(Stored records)
|---|

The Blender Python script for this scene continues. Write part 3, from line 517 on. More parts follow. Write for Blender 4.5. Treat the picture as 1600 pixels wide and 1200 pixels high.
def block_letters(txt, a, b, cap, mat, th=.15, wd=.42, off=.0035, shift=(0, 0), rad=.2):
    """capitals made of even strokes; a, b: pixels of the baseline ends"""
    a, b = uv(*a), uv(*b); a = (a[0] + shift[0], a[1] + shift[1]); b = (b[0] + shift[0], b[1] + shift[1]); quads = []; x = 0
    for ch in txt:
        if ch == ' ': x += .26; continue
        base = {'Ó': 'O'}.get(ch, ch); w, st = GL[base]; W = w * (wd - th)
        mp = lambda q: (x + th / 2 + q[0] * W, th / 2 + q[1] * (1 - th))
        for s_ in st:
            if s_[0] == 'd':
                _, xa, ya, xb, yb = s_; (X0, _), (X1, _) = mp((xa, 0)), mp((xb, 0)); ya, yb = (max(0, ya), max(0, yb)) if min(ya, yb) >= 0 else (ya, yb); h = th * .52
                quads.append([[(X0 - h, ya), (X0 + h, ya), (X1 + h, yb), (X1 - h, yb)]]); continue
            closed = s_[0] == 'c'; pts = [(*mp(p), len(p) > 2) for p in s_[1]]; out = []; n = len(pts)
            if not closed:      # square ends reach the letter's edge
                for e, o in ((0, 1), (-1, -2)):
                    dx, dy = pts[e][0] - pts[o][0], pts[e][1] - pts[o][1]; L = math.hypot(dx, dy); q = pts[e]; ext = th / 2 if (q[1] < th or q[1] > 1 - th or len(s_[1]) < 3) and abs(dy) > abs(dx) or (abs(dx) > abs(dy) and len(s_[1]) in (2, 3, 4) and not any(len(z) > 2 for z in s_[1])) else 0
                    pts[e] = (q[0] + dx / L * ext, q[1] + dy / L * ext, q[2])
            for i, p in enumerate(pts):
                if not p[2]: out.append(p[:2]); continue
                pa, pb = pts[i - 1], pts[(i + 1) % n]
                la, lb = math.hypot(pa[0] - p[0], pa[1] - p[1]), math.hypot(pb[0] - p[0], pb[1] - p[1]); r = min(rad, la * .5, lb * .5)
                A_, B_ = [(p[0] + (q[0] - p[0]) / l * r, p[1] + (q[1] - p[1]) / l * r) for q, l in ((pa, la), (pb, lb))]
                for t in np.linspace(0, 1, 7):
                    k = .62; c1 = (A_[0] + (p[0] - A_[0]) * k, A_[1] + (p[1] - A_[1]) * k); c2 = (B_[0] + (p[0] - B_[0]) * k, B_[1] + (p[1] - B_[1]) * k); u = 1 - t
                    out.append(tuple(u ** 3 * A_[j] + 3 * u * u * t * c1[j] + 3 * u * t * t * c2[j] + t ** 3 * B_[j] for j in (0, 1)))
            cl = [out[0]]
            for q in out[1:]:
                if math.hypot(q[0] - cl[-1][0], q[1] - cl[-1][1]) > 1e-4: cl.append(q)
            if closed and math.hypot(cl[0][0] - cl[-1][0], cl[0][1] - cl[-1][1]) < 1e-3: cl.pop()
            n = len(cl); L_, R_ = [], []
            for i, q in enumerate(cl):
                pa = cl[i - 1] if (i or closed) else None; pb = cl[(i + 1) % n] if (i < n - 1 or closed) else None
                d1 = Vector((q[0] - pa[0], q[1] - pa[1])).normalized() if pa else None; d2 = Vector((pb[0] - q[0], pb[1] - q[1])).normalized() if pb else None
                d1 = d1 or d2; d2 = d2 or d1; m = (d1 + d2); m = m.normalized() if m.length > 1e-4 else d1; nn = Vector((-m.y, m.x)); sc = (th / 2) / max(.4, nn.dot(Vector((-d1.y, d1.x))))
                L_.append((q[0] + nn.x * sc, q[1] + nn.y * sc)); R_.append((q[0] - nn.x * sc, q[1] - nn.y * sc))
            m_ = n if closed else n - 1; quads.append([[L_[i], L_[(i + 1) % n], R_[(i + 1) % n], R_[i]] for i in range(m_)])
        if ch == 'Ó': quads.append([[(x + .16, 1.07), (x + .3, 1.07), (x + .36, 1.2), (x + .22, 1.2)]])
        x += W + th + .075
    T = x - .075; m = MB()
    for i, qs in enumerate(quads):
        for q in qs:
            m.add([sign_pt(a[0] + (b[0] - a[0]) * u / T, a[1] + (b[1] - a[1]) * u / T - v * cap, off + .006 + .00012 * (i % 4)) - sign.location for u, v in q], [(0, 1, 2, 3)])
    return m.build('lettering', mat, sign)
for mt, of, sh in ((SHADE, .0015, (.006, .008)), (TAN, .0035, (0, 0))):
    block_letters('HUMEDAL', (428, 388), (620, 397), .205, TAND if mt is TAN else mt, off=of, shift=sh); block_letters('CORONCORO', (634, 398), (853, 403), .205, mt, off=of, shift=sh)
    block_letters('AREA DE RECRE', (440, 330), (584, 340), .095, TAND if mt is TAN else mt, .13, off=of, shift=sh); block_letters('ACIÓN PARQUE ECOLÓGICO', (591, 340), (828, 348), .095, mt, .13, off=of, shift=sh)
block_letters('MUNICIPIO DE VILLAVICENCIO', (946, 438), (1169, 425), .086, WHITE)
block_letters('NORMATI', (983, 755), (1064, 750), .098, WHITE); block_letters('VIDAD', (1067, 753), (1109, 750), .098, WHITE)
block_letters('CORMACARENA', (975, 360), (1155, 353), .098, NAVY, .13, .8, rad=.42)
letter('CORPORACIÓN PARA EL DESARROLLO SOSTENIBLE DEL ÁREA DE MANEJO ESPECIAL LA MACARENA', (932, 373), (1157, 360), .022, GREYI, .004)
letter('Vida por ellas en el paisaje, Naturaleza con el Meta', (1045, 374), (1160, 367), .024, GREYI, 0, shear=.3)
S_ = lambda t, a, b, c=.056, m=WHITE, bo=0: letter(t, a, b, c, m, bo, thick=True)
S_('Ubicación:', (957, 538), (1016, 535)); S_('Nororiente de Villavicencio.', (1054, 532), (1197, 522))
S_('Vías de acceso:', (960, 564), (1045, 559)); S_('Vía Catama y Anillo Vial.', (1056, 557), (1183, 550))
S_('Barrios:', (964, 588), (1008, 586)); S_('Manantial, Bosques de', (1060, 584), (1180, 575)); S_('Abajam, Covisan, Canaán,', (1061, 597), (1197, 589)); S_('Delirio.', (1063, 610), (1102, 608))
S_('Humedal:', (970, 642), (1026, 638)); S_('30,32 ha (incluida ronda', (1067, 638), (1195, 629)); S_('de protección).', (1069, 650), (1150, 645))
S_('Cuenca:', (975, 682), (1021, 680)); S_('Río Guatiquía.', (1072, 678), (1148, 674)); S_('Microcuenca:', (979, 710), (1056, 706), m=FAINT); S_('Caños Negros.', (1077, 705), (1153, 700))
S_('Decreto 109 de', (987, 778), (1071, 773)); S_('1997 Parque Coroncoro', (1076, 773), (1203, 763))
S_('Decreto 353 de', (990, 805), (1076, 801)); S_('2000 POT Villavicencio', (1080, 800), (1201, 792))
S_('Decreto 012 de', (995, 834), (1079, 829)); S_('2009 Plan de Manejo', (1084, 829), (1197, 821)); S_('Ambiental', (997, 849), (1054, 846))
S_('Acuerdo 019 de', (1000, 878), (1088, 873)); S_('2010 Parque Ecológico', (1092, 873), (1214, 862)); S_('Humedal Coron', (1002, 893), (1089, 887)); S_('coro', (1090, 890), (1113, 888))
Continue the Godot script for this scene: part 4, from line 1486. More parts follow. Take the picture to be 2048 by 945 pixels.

|---|

Please repeat the material above, word for word and in full.

The Blender Python script for this scene continues. Write part 3, from line 517 on. More parts follow. Write for Blender 4.5. Treat the picture as 1600 pixels wide and 1200 pixels high.
def block_letters(txt, a, b, cap, mat, th=.15, wd=.42, off=.0035, shift=(0, 0), rad=.2):
    """capitals made of even strokes; a, b: pixels of the baseline ends"""
    a, b = uv(*a), uv(*b); a = (a[0] + shift[0], a[1] + shift[1]); b = (b[0] + shift[0], b[1] + shift[1]); quads = []; x = 0
    for ch in txt:
        if ch == ' ': x += .26; continue
        base = {'Ó': 'O'}.get(ch, ch); w, st = GL[base]; W = w * (wd - th)
        mp = lambda q: (x + th / 2 + q[0] * W, th / 2 + q[1] * (1 - th))
        for s_ in st:
            if s_[0] == 'd':
                _, xa, ya, xb, yb = s_; (X0, _), (X1, _) = mp((xa, 0)), mp((xb, 0)); ya, yb = (max(0, ya), max(0, yb)) if min(ya, yb) >= 0 else (ya, yb); h = th * .52
                quads.append([[(X0 - h, ya), (X0 + h, ya), (X1 + h, yb), (X1 - h, yb)]]); continue
            closed = s_[0] == 'c'; pts = [(*mp(p), len(p) > 2) for p in s_[1]]; out = []; n = len(pts)
            if not closed:      # square ends reach the letter's edge
                for e, o in ((0, 1), (-1, -2)):
                    dx, dy = pts[e][0] - pts[o][0], pts[e][1] - pts[o][1]; L = math.hypot(dx, dy); q = pts[e]; ext = th / 2 if (q[1] < th or q[1] > 1 - th or len(s_[1]) < 3) and abs(dy) > abs(dx) or (abs(dx) > abs(dy) and len(s_[1]) in (2, 3, 4) and not any(len(z) > 2 for z in s_[1])) else 0
                    pts[e] = (q[0] + dx / L * ext, q[1] + dy / L * ext, q[2])
            for i, p in enumerate(pts):
                if not p[2]: out.append(p[:2]); continue
                pa, pb = pts[i - 1], pts[(i + 1) % n]
                la, lb = math.hypot(pa[0] - p[0], pa[1] - p[1]), math.hypot(pb[0] - p[0], pb[1] - p[1]); r = min(rad, la * .5, lb * .5)
                A_, B_ = [(p[0] + (q[0] - p[0]) / l * r, p[1] + (q[1] - p[1]) / l * r) for q, l in ((pa, la), (pb, lb))]
                for t in np.linspace(0, 1, 7):
                    k = .62; c1 = (A_[0] + (p[0] - A_[0]) * k, A_[1] + (p[1] - A_[1]) * k); c2 = (B_[0] + (p[0] - B_[0]) * k, B_[1] + (p[1] - B_[1]) * k); u = 1 - t
                    out.append(tuple(u ** 3 * A_[j] + 3 * u * u * t * c1[j] + 3 * u * t * t * c2[j] + t ** 3 * B_[j] for j in (0, 1)))
            cl = [out[0]]
            for q in out[1:]:
                if math.hypot(q[0] - cl[-1][0], q[1] - cl[-1][1]) > 1e-4: cl.append(q)
            if closed and math.hypot(cl[0][0] - cl[-1][0], cl[0][1] - cl[-1][1]) < 1e-3: cl.pop()
            n = len(cl); L_, R_ = [], []
            for i, q in enumerate(cl):
                pa = cl[i - 1] if (i or closed) else None; pb = cl[(i + 1) % n] if (i < n - 1 or closed) else None
                d1 = Vector((q[0] - pa[0], q[1] - pa[1])).normalized() if pa else None; d2 = Vector((pb[0] - q[0], pb[1] - q[1])).normalized() if pb else None
                d1 = d1 or d2; d2 = d2 or d1; m = (d1 + d2); m = m.normalized() if m.length > 1e-4 else d1; nn = Vector((-m.y, m.x)); sc = (th / 2) / max(.4, nn.dot(Vector((-d1.y, d1.x))))
                L_.append((q[0] + nn.x * sc, q[1] + nn.y * sc)); R_.append((q[0] - nn.x * sc, q[1] - nn.y * sc))
            m_ = n if closed else n - 1; quads.append([[L_[i], L_[(i + 1) % n], R_[(i + 1) % n], R_[i]] for i in range(m_)])
        if ch == 'Ó': quads.append([[(x + .16, 1.07), (x + .3, 1.07), (x + .36, 1.2), (x + .22, 1.2)]])
        x += W + th + .075
    T = x - .075; m = MB()
    for i, qs in enumerate(quads):
        for q in qs:
            m.add([sign_pt(a[0] + (b[0] - a[0]) * u / T, a[1] + (b[1] - a[1]) * u / T - v * cap, off + .006 + .00012 * (i % 4)) - sign.location for u, v in q], [(0, 1, 2, 3)])
    return m.build('lettering', mat, sign)
for mt, of, sh in ((SHADE, .0015, (.006, .008)), (TAN, .0035, (0, 0))):
    block_letters('HUMEDAL', (428, 388), (620, 397), .205, TAND if mt is TAN else mt, off=of, shift=sh); block_letters('CORONCORO', (634, 398), (853, 403), .205, mt, off=of, shift=sh)
    block_letters('AREA DE RECRE', (440, 330), (584, 340), .095, TAND if mt is TAN else mt, .13, off=of, shift=sh); block_letters('ACIÓN PARQUE ECOLÓGICO', (591, 340), (828, 348), .095, mt, .13, off=of, shift=sh)
block_letters('MUNICIPIO DE VILLAVICENCIO', (946, 438), (1169, 425), .086, WHITE)
block_letters('NORMATI', (983, 755), (1064, 750), .098, WHITE); block_letters('VIDAD', (1067, 753), (1109, 750), .098, WHITE)
block_letters('CORMACARENA', (975, 360), (1155, 353), .098, NAVY, .13, .8, rad=.42)
letter('CORPORACIÓN PARA EL DESARROLLO SOSTENIBLE DEL ÁREA DE MANEJO ESPECIAL LA MACARENA', (932, 373), (1157, 360), .022, GREYI, .004)
letter('Vida por ellas en el paisaje, Naturaleza con el Meta', (1045, 374), (1160, 367), .024, GREYI, 0, shear=.3)
S_ = lambda t, a, b, c=.056, m=WHITE, bo=0: letter(t, a, b, c, m, bo, thick=True)
S_('Ubicación:', (957, 538), (1016, 535)); S_('Nororiente de Villavicencio.', (1054, 532), (1197, 522))
S_('Vías de acceso:', (960, 564), (1045, 559)); S_('Vía Catama y Anillo Vial.', (1056, 557), (1183, 550))
S_('Barrios:', (964, 588), (1008, 586)); S_('Manantial, Bosques de', (1060, 584), (1180, 575)); S_('Abajam, Covisan, Canaán,', (1061, 597), (1197, 589)); S_('Delirio.', (1063, 610), (1102, 608))
S_('Humedal:', (970, 642), (1026, 638)); S_('30,32 ha (incluida ronda', (1067, 638), (1195, 629)); S_('de protección).', (1069, 650), (1150, 645))
S_('Cuenca:', (975, 682), (1021, 680)); S_('Río Guatiquía.', (1072, 678), (1148, 674)); S_('Microcuenca:', (979, 710), (1056, 706), m=FAINT); S_('Caños Negros.', (1077, 705), (1153, 700))
S_('Decreto 109 de', (987, 778), (1071, 773)); S_('1997 Parque Coroncoro', (1076, 773), (1203, 763))
S_('Decreto 353 de', (990, 805), (1076, 801)); S_('2000 POT Villavicencio', (1080, 800), (1201, 792))
S_('Decreto 012 de', (995, 834), (1079, 829)); S_('2009 Plan de Manejo', (1084, 829), (1197, 821)); S_('Ambiental', (997, 849), (1054, 846))
S_('Acuerdo 019 de', (1000, 878), (1088, 873)); S_('2010 Parque Ecológico', (1092, 873), (1214, 862)); S_('Humedal Coron', (1002, 893), (1089, 887)); S_('coro', (1090, 890), (1113, 888))
Continue the Godot script for this scene: part 4, from line 1486. More parts follow. Take the picture to be 2048 by 945 pixels.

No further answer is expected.